Big donors, yes. But firms with this motivation are already involved. I think the problem is how to engage the long tail of small / medium firms that rely on OSS but aren't sufficiently engaged to try to shape them.
Actually, you could get the government involved here. There could be a tax break for the first $X of contributions to open source. That would effectively make a public subsidy to OSS, directed by market forces. Pretty cool
FLOSS currently gets extra scrutiny ("BOLO", which usually means "no") when applying for 501c3 status. The reasoning is to avoid a situation like the following:
Google has some extremely-Google-specific work they want done. Google spins up a project to do it as an external entity, and "donates" the money to make it happen. Google takes that as a tax deduction, and meanwhile the 501c3 gets all the other tax benefits a 501c3 gets (often property tax exemption, for instance).

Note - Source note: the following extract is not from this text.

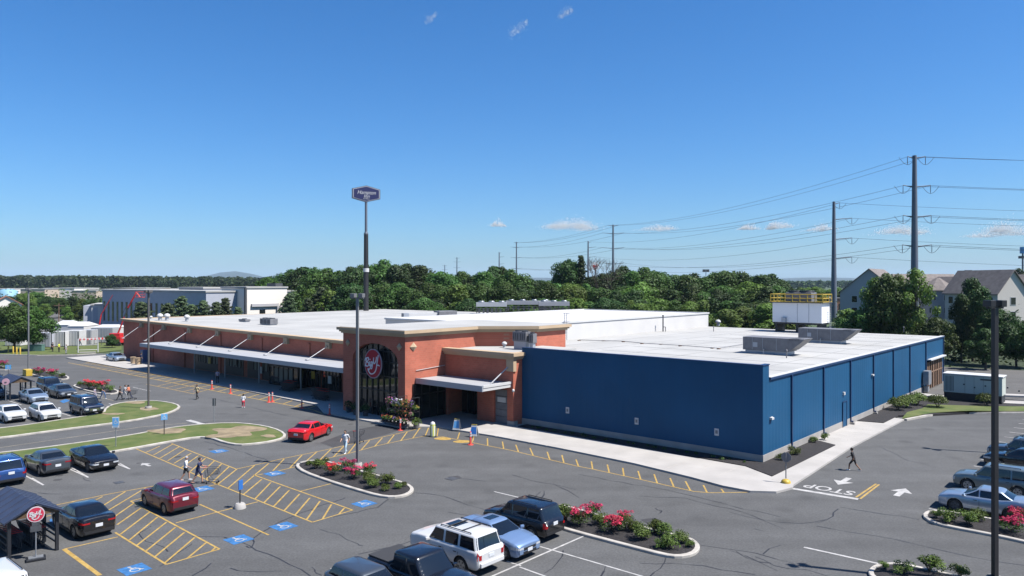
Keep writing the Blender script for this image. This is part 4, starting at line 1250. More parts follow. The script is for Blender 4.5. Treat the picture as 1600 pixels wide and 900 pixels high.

This is a fair objection, to a point - an organization whose sole purpose is to benefit a for-profit company should probably be paying property tax. I think they take it too far - "Be On Look Out" is appropriate, but it shouldn't mean "no" when projects are genuinely creating value that is broadly accessible.
Your narrower program described above also solves the problem, albeit arguably in a patchier way. The money from Google that would be spent on business expenses anyway wouldn't have been taxed anyway.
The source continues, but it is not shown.